10/12/2001 5:34:37 PM

This is of course phi = (1+sqrt(5))/2. If we take rational numbers of
the form a + b*phi we get something called an algebraic number field,
and if a and b are integers, we get its ring of algebraic integers;
these are rather closely analogous to the ordinary rational numbers
and ordinary integers, respectively.

We also have unique prime factorization. The primes fall into three
groups--the first are those of the form 5n+2 or 5n-2, such as
2,3,7,13 etc. These are inert--they are still primes for golden ratio
numbers. The second kind, of the form 5n+1 or 5n-1 (which we may also
call 10n+1 or 10n-1, since they are all odd) split--that is, factor
into two primes. For example 11 = (3+phi)(3-1/phi) = (3+phi)(4-phi),
and 3+phi and 4-phi are now the new primes. Finally, 5 is unique in
that it ramifies--sqrt(5) is now the new prime number.
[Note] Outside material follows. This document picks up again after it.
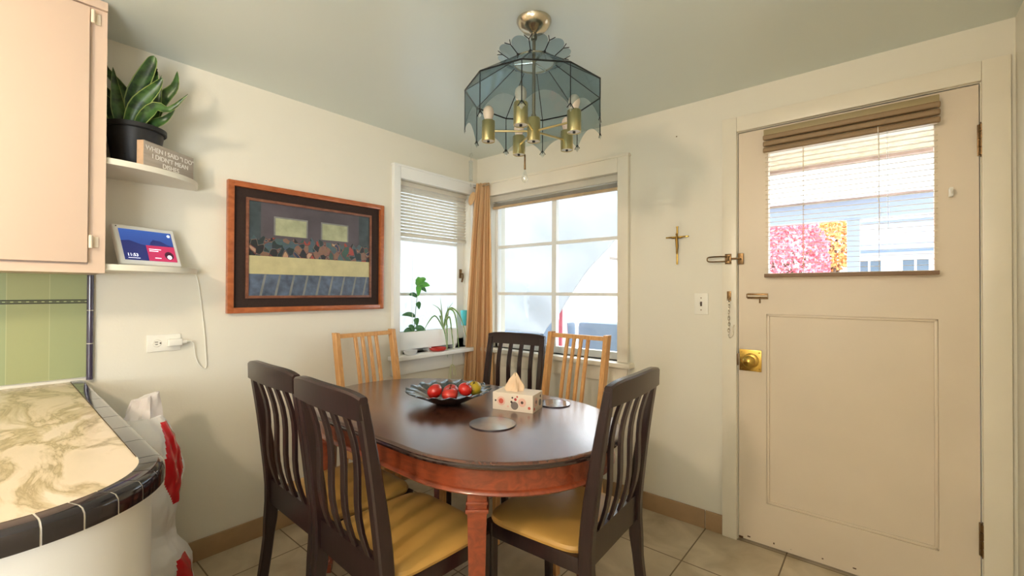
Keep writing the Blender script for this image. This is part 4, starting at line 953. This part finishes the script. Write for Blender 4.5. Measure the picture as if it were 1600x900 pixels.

Phi itself is
called a unit, and has to be added to the factorization list also. If
we put it all together, the new 11-limit looks like

phi^a 2^b 3^c sqrt(5)^d 7^e (3+phi)^f (4-phi)^g,

where the exponents are integers.

We can do all the usual things with these new primes (and our unit,
phi) such as ets, MOS and so forth. Warning--I have no reason to
think this makes much sense musically! A good scale division for this
would be the 19 division, where we have approximations phi~2^13/19,
3~2^(30/19), sqrt(5)~2^(22/19), 7~2^(53/19), 3+phi~2^(42/19) and
4-phi~2^(24/19). If that isn't good enough, there's always the
111-division, which comes through like a champ. If you prefer, you
can also make phi and not 2 the exact interval, of course.